Thursday, June 12, 2014

Landlines by Rainbow Rowell



Rainbow Rowell is one of my favorite authors...Eleanor & Park is on my top ten reads of all time...and I when I met her and started gushing about her books, she hugged me...yeah its a forever kinda love.  And with every favorite author, you approach the latest book with so much excitement and a tiny bit of fear...please don't let me down, please...and well, she didn't. 


Now I love young adult literature, and not just because I am a teen librarian.  There is some really amazing stuff being written for this age group (E&P...best.ever.)  But sometimes I like to see myself in characters, to be able to relate to the characters with the present day me, not the me of *cough* twenty five years ago. 


Landlines tells the story of Georgie and her husband Neal.  They have been together for years and find themselves in that place in marriage, the we have kids to worry about place; we have careers to worry about place;  we have a house to worry about place; we definitely don't have time to worry about the marriage place...anyone married over 10 years can relate.  I love that she threw in a touch of magical realism...an old landline phone that can talk to a past version of her husband...oh what I could do with that...

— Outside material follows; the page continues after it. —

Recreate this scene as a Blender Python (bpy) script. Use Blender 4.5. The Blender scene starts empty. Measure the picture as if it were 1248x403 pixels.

It goes without saying that I love Rainbow's writing...here's why:


You don't know when your twenty-three.
You don't know what it really means to crawl into someone else's life and stay there.  You can't see all the ways you're going to get tangled, how you're going to bond skin to skin.  How the idea of separating will feel in five years, in ten - in fifteen.  When Georgie thought about divorce now, she imagined lying side by side with Neal on two operating tables while a team of doctors tried to unthread their vascular system.
She didn't know at twenty-three.


Read this book...you won't be disappointed....except for the fact that it comes out in July.

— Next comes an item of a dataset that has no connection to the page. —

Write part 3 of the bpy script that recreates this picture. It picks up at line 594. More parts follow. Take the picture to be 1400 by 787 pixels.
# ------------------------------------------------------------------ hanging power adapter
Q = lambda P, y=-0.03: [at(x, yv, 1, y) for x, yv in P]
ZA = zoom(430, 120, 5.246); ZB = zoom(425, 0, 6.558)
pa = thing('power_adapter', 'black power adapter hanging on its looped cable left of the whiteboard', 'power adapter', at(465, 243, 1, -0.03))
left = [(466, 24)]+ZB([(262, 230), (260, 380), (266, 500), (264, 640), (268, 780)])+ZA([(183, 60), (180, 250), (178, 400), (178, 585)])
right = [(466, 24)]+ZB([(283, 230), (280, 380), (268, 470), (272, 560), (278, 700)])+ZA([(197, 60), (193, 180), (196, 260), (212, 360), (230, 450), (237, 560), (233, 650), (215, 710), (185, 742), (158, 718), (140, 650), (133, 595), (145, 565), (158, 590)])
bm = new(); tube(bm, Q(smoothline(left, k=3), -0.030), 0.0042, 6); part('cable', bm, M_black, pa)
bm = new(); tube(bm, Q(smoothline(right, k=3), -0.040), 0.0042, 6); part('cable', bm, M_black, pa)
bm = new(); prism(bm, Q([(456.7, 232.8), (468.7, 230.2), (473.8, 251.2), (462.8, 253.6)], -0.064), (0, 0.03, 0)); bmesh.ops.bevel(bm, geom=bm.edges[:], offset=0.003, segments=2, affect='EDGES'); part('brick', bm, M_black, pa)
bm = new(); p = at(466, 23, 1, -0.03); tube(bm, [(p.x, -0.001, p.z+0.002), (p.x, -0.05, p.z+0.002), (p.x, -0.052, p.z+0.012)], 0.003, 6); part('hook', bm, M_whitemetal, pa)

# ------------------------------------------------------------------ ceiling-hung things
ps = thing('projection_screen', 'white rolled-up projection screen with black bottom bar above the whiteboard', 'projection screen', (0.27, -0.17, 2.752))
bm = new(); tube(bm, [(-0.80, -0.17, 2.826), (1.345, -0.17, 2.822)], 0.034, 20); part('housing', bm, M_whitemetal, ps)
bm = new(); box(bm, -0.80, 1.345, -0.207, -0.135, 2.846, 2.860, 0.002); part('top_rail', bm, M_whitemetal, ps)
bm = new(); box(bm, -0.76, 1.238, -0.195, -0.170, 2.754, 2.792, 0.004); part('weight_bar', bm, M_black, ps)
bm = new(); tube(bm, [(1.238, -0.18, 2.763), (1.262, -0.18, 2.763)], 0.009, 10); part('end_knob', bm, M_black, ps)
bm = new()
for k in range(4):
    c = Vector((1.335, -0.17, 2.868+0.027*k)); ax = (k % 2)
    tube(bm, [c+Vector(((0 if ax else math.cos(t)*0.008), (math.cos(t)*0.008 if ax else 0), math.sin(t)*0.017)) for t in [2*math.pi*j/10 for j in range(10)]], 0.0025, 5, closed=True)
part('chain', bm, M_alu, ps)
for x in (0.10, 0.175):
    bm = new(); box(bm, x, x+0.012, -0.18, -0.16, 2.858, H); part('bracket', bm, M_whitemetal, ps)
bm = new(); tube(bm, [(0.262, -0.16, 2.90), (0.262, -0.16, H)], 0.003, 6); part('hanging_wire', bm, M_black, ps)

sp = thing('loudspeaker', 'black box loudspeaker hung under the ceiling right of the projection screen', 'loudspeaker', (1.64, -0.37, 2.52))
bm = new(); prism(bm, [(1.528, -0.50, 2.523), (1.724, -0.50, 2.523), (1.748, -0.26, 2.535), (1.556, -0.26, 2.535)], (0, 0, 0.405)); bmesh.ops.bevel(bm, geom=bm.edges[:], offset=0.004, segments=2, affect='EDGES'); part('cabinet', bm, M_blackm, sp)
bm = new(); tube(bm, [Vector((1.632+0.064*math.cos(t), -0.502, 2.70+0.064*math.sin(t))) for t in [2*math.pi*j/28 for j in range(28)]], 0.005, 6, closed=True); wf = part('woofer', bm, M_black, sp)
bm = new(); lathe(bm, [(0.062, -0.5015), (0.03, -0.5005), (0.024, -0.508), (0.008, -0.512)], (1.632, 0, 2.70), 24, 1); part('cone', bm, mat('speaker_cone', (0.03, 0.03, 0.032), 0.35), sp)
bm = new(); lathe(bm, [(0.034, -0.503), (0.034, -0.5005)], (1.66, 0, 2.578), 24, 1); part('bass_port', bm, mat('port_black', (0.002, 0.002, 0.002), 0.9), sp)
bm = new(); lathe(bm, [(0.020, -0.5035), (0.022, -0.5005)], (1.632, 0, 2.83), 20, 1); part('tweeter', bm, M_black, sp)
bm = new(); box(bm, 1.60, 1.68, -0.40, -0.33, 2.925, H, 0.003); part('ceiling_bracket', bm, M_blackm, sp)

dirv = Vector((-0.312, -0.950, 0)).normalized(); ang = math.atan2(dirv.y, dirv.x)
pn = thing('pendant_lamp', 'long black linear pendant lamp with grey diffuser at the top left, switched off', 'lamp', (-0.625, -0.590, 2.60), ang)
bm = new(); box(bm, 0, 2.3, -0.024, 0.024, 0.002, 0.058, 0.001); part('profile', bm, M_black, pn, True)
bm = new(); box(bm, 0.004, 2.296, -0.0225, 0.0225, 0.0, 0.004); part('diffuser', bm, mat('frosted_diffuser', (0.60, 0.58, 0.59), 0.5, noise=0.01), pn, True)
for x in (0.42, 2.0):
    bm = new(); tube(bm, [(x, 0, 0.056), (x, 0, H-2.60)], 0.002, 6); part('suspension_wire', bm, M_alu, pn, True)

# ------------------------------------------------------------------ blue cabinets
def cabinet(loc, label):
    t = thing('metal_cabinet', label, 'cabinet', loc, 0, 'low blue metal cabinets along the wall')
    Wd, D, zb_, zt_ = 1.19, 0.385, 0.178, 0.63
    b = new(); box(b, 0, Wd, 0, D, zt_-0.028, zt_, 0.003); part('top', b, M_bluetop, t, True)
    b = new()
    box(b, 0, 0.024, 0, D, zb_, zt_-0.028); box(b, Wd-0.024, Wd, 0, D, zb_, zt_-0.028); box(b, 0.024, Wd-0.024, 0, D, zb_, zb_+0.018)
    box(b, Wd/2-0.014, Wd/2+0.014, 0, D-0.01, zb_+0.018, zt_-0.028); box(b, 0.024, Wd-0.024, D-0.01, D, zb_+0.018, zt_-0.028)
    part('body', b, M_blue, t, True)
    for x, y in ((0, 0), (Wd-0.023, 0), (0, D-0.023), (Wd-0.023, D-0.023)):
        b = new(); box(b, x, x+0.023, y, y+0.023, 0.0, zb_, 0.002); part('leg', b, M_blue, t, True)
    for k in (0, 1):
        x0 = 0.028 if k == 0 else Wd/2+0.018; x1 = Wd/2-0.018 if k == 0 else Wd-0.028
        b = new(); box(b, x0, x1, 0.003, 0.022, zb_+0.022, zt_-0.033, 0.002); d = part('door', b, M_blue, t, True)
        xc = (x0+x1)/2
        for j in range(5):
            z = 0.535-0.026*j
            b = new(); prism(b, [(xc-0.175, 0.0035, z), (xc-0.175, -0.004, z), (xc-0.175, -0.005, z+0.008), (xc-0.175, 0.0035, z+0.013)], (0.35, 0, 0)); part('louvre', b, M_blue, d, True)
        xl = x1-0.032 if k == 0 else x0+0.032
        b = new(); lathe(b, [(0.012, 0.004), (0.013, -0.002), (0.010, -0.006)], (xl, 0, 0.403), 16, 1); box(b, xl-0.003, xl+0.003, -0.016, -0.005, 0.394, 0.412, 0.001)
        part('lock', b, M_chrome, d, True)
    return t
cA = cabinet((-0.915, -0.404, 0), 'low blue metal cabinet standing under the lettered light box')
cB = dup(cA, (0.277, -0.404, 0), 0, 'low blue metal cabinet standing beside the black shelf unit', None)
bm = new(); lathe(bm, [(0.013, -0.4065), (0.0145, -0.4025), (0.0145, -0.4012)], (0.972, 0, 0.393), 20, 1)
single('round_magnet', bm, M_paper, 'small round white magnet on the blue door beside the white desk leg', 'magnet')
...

Book Description via Amazon


From New York Times bestselling author of Eleanor & Park and Fangirl, Rainbow Rowell, comes a hilarious, heart-wrenching take on love, marriage, and magic phones.

Georgie McCool knows her marriage is in trouble. That it’s been in trouble for a long time. She still loves her husband, Neal, and Neal still loves her, deeply—but that almost seems beside the point now.
Maybe that was always beside the point.

Two days before they’re supposed to visit Neal’s family in Omaha for Christmas, Georgie tells Neal that she can’t go. She’s a TV writer, and something’s come up on her show; she has to stay in Los Angeles. She knows that Neal will be upset with her—Neal is always a little upset with Georgie—but she doesn’t expect to him to pack up the kids and go without her.

When her husband and the kids leave for the airport, Georgie wonders if she’s finally done it. If she’s ruined everything.

That night, Georgie discovers a way to communicate with Neal in the past. It’s not time travel, not exactly, but she feels like she’s been given an opportunity to fix her marriage before it starts. . . .

Is that what she’s supposed to do?

Or would Georgie and Neal be better off if their marriage never happened?